Die Staatsidee im Sinne des Zitats von Carl Hilty aus dem 19. Jahrhundert ist für die Schweiz auch unter diesen veränderten Verhältnissen der einzig gangbare Weg. Die Idee einer Schweiz, die vielfältig ist und durch gemeinsame Werte zusammengehalten wird. Vielfalt ist eine Stärke, nicht eine Schwäche. Heute noch mehr als im 19. Jahrhundert.

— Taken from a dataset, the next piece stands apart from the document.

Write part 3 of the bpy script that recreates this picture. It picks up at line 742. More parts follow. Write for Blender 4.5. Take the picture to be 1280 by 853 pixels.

Wir, die wir heute leben und politisch bestimmen, werden daran gemessen werden, welche Antworten wir auf die Herausforderungen der Zukunft finden. Sind es Antworten, die die Gesellschaft zusammenhalten, oder solche, die sie spalten? Und sind es Antworten, die den Jüngeren wie den Älteren, aber insbesondere auch den kommenden Generationen Perspektiven eröffnen? Tauglich für unsere Zukunft sind nur jene Werte und Ideen, die die Menschen in unserem Land einbeziehen und nicht ausschliessen.
Die Schweiz, und als Teil davon das Rheintal, ist ein vielfältiges und wirtschaftlich wie gesellschaftlich spannendes Labor der Veränderung. Wenn wir beispielsweise an das enorme industrielle Potenzial dieser Region auch unter schwierigen Bedingungen denken.
Es war der Bernecker Johannes Dierauer, der gegen Ende des 19. Jahrhunderts zusammen mit ein paar anderen Historikern die Bedeutung des Bundesbriefs in den Vordergrund gerückt hat. Und dadurch den Bundesrat veranlassen konnte, mit der 600-Jahr-Feier vor 125 Jahren das Gründungsdatum der Eidgenossenschaft auf den 1. August 1291 festzulegen.
Der Bezug auf den Bundesbrief ist aber im Grunde nichts anderes als der Bezug auf ein frühes Stück Solidarität. Mit der schweizerischen Staatsidee, die ihre Stärke aus der Vielfalt bezieht, weist diese Erinnerung in die Zukunft.
Ich wünsche Ihnen einen schönen 1. August.
Für die Hintergründe zur Revolution im Rheintal bedanke ich mich beim St.Galler Historiker Max Lemmenmeier, für das wegweisende Hilty-Zitat beim Nationalismus-Experten Bruno Schoch.